Personally I did not watch much TV when I was in Russia. Now I don’t watch it at all. I use YouTube and RuTube to find certain programs to see what it is going on there.
But teenagers and kids watch a lot of TV and they grow up on it. That’s my concern because they are our next generation.
August 28, 2009 at 3:48 pm
It has been said that only when a man(or woman) knows and understands that he is loved by God, or someone, perhaps anyone, or ideally all three,that he is able to transcend selfish desires, and truly live and contribute to the health and wellbeing of the world around him. Despite the strong influence of our cultures, and the miles that separate us, our human nature is our common denominator, and love is what we all need to thrive. For the sake of all of us, let’s make an effort to communicate love to those that need it the most. Racism, bigotry, pornography, financial exploitation and all the world’s ills are sorry substitutes for the love that is needed to fill lonely spaces, particularly hearts. The USA has its problems, we have definitely lied and plundered, maybe stuck our collective noses where they don’t belong, and exported many undesirable things, but it grieves me to read such critical things about my country, particularly the women of my country. I know dozens of good, honorable American women. Hope remains in the land. Come see me, and I’ll take you to meet some fine ones. Some old, some young, some married and some yet single. Some are living in foreign lands, and I am confident that they are helping to assuage the bad feelings that have arisen.
So, let’s get back to the subject here. GL, more pictures and stories about the women of Russia and the surrounding countries please. Let’s celebrate love and marriage, hearth and home, good women and their good mates. Let’s celebrate the children they have, and the sacrifices their mothers make for their welfare. And, Russian women, if you are out there, please send some of those good ideals and those wonderful qualities our way. We all need the good influence and we thank you for it in advance.
August 28, 2009 at 6:14 pm
Sam,
I agree that there are many really great women in the US as well as everywhere else. I also know that the more we build up, the better we appeal to those around us so our best effort should be to find that inherent good in everyone.

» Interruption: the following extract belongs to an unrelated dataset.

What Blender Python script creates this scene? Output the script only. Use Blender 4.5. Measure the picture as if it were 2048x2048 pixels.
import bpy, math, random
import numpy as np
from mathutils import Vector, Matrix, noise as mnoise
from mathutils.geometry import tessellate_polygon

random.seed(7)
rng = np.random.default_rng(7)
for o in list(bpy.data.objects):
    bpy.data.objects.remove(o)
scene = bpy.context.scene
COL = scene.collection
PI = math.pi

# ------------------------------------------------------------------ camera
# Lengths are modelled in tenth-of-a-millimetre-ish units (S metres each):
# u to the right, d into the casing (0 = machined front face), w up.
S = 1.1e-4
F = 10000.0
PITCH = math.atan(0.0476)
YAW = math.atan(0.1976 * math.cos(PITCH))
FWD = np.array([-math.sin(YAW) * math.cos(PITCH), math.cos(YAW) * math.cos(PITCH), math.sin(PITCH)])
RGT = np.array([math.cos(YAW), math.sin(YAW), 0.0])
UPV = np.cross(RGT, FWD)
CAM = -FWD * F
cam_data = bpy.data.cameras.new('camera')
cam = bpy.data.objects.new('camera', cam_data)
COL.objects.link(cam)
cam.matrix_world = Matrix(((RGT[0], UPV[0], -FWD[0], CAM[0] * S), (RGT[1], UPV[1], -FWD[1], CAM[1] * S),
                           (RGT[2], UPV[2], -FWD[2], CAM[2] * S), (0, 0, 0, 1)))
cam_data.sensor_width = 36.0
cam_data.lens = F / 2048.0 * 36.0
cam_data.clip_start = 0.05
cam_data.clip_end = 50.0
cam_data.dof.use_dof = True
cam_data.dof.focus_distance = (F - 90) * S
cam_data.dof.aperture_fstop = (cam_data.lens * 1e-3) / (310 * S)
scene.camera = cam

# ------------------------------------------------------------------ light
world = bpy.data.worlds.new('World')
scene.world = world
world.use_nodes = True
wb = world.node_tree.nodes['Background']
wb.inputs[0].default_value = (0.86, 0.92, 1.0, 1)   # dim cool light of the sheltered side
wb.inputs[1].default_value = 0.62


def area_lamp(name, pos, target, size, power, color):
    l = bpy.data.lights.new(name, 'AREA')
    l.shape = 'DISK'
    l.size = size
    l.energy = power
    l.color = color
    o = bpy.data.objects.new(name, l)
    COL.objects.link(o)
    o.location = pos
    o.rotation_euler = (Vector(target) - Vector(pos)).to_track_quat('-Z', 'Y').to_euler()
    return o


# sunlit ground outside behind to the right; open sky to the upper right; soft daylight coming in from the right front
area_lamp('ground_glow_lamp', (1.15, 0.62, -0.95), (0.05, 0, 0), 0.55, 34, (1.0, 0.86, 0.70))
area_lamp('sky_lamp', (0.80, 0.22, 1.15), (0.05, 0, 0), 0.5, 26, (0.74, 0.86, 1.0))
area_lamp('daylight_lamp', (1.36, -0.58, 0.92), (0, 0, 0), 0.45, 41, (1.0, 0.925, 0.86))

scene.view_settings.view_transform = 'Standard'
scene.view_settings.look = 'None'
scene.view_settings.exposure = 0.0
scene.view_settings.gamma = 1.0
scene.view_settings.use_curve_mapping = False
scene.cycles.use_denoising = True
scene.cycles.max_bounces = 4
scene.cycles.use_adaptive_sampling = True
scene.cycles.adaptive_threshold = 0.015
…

Now here’s the inevitable “but” to that. We must identify, understand and know the enemy in order to have any hope of defeating it. Be it some ultra-right wing military point of view or a purist Christian one, we are called by common sense to call a spade a spade and hold back none of our anguish at the sight of our disintegrating moral base. Silence poisons our belief and when our core belief has died, we become complacent and ineffective in everything we do.
Support the good that we see but do not remain silent about the bad. It will only be through continuously expounding the real dangers of modern relationships that we can help others to avoid those pitfalls.